Reproduce only the lines of the material below that start at the line containing "The Blender Python" and stop at the line containing "M['chrome'], tool, True)". Keep both end lines.

╭─ MATERIAL SUPPLIED

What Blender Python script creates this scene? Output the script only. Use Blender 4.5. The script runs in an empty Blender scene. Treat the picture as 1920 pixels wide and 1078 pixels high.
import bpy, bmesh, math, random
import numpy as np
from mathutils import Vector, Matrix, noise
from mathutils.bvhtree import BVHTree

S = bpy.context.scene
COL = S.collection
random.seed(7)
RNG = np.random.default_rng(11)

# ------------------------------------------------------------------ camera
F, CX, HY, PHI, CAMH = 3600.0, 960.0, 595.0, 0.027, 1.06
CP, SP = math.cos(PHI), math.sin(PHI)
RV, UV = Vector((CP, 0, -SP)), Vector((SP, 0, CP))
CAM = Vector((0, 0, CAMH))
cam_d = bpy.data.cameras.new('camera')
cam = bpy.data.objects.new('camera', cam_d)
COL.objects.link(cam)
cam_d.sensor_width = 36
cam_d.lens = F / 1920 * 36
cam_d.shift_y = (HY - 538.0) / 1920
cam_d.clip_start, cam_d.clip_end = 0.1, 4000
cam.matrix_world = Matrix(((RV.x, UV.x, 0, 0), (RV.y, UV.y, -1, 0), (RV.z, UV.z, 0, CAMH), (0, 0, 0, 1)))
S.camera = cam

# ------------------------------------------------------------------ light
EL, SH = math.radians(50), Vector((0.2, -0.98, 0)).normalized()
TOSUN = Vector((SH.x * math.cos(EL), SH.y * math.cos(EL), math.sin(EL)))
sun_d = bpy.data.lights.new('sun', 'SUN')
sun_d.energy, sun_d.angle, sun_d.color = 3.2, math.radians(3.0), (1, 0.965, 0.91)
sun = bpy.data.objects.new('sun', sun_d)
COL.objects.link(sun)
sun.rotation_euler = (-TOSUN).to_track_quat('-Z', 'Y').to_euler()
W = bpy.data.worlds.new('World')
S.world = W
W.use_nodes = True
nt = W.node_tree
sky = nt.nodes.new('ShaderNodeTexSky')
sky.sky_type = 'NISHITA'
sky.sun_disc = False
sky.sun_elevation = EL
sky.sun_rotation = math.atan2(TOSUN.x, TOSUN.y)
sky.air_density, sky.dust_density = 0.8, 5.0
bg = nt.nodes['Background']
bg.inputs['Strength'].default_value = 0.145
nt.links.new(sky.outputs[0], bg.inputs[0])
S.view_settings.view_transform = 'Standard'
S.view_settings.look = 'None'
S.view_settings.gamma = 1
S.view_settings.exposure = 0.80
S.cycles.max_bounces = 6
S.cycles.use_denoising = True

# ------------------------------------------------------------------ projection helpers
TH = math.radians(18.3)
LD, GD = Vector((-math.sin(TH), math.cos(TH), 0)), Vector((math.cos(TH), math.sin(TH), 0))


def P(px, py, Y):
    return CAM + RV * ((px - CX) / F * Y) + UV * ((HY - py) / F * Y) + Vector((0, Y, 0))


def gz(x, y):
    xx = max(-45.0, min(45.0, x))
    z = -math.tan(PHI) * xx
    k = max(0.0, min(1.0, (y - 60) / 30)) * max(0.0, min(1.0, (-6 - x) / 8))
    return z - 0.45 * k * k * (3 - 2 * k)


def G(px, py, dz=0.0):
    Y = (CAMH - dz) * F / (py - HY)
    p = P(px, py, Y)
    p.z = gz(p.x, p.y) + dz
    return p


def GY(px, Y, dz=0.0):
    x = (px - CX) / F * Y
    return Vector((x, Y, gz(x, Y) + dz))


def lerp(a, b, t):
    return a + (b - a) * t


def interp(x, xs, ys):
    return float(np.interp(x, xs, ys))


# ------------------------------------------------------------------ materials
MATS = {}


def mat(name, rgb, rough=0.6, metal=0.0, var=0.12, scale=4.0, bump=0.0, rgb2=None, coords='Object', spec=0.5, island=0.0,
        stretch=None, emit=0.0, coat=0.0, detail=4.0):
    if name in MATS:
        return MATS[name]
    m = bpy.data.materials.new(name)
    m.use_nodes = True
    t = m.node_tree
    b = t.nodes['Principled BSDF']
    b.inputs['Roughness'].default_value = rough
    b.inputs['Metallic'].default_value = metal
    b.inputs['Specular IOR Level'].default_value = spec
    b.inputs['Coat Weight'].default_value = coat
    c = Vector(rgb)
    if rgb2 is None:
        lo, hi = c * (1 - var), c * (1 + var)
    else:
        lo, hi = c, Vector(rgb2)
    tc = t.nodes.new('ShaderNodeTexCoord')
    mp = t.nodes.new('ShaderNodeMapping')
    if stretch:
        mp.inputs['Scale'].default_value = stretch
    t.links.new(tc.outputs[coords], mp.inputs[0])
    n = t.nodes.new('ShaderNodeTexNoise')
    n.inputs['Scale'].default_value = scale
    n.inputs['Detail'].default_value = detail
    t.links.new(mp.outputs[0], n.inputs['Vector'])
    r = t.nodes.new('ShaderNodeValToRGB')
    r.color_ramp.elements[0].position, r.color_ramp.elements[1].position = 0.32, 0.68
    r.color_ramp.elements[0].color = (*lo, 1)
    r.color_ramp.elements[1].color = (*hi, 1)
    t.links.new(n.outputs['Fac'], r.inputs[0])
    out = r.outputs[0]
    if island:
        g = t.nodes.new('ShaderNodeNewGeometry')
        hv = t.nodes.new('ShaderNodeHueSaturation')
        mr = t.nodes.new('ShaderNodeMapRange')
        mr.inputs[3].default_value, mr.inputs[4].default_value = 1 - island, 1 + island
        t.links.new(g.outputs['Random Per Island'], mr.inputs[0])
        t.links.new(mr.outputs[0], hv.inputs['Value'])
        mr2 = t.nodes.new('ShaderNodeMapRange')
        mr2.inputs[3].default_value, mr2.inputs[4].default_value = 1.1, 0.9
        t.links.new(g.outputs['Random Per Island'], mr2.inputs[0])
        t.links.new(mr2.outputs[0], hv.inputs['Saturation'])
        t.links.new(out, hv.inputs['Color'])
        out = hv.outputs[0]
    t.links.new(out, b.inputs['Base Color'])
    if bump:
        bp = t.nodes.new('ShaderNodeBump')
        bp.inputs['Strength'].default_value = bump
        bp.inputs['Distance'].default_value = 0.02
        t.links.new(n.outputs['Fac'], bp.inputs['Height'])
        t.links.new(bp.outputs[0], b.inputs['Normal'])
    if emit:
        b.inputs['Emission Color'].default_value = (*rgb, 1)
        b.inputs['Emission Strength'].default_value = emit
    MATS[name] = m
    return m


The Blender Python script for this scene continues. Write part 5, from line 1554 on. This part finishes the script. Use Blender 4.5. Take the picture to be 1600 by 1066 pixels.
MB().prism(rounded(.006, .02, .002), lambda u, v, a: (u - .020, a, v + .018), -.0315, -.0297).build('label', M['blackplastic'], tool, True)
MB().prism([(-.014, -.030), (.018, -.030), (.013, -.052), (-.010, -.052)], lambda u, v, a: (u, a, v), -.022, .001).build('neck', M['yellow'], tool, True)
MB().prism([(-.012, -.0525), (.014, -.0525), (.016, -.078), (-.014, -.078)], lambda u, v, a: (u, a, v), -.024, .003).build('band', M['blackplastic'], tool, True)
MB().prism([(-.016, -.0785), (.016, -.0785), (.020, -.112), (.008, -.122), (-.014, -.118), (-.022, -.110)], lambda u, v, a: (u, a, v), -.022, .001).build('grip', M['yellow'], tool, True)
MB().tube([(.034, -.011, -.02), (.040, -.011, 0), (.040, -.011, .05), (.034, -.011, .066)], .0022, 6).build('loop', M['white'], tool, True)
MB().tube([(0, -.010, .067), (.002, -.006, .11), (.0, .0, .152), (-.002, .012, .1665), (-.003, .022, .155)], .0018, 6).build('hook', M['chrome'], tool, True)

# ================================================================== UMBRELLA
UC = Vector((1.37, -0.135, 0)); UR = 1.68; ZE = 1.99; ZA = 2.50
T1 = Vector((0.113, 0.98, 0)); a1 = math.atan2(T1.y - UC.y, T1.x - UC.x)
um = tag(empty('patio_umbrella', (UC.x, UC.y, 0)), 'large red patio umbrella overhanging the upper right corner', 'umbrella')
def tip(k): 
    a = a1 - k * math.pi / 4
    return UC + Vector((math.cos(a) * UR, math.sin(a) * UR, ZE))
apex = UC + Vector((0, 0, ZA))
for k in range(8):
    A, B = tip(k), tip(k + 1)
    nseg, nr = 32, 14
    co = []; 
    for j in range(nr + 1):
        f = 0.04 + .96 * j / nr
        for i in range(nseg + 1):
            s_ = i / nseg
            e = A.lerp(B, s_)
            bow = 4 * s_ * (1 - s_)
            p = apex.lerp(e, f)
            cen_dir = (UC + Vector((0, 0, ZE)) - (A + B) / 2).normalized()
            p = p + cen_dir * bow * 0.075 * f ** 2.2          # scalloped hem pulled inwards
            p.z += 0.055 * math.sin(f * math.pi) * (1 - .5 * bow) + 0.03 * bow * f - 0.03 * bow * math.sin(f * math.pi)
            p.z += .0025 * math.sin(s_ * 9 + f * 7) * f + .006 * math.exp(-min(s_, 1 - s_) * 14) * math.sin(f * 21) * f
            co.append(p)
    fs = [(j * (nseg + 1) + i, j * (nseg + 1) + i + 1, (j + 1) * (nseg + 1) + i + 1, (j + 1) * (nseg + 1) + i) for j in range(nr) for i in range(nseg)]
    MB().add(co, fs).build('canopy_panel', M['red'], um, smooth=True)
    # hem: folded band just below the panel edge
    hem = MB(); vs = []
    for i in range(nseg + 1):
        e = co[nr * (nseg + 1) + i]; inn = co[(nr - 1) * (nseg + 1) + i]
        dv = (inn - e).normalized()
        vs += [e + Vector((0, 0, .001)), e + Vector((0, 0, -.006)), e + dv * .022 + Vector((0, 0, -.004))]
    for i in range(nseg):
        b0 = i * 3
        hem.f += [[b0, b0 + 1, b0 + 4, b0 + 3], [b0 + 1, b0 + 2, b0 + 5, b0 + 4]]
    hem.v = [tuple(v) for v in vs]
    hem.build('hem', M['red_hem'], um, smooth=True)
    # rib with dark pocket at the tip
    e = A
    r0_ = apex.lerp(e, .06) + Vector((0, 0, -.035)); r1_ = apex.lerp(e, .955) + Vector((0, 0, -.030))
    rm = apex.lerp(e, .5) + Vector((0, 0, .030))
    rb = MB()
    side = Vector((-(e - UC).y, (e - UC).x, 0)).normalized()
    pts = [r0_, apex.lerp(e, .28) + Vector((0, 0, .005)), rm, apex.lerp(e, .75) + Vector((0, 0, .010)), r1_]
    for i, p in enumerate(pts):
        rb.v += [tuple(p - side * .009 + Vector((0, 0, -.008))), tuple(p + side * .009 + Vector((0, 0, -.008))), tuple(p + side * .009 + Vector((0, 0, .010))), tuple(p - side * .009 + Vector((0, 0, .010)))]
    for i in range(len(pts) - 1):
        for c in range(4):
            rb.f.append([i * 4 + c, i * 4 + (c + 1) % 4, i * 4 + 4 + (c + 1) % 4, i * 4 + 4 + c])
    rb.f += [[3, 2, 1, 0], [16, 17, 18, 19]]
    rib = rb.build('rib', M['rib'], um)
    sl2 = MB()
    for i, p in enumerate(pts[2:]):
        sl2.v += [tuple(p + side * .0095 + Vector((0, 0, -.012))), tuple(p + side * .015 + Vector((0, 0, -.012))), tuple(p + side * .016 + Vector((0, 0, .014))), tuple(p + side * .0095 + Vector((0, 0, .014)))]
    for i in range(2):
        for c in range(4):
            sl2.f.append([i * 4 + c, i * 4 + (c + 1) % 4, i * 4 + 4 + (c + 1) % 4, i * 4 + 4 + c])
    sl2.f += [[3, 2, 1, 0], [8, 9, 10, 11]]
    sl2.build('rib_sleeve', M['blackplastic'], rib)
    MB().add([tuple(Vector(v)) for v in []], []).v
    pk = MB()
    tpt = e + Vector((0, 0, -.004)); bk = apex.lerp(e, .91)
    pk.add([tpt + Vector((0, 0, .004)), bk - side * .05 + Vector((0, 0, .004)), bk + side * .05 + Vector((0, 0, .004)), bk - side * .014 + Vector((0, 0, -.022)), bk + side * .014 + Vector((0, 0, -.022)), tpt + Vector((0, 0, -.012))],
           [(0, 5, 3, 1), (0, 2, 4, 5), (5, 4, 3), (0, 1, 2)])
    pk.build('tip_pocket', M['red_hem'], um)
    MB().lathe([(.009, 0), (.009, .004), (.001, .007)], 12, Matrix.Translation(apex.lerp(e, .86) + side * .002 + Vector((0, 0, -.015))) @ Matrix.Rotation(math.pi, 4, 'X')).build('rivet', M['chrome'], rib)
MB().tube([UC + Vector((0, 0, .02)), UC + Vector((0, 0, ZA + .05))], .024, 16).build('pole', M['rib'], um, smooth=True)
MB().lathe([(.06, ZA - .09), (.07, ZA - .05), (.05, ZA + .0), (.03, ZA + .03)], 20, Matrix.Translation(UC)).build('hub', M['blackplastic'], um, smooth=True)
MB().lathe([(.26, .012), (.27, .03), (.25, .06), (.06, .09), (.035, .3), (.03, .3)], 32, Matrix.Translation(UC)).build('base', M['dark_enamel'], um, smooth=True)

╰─

** ANSWER IN FULL **
The Blender Python script for this scene continues. Write part 5, from line 1554 on. This part finishes the script. Use Blender 4.5. Take the picture to be 1600 by 1066 pixels.
MB().prism(rounded(.006, .02, .002), lambda u, v, a: (u - .020, a, v + .018), -.0315, -.0297).build('label', M['blackplastic'], tool, True)
MB().prism([(-.014, -.030), (.018, -.030), (.013, -.052), (-.010, -.052)], lambda u, v, a: (u, a, v), -.022, .001).build('neck', M['yellow'], tool, True)
MB().prism([(-.012, -.0525), (.014, -.0525), (.016, -.078), (-.014, -.078)], lambda u, v, a: (u, a, v), -.024, .003).build('band', M['blackplastic'], tool, True)
MB().prism([(-.016, -.0785), (.016, -.0785), (.020, -.112), (.008, -.122), (-.014, -.118), (-.022, -.110)], lambda u, v, a: (u, a, v), -.022, .001).build('grip', M['yellow'], tool, True)
MB().tube([(.034, -.011, -.02), (.040, -.011, 0), (.040, -.011, .05), (.034, -.011, .066)], .0022, 6).build('loop', M['white'], tool, True)
MB().tube([(0, -.010, .067), (.002, -.006, .11), (.0, .0, .152), (-.002, .012, .1665), (-.003, .022, .155)], .0018, 6).build('hook', M['chrome'], tool, True)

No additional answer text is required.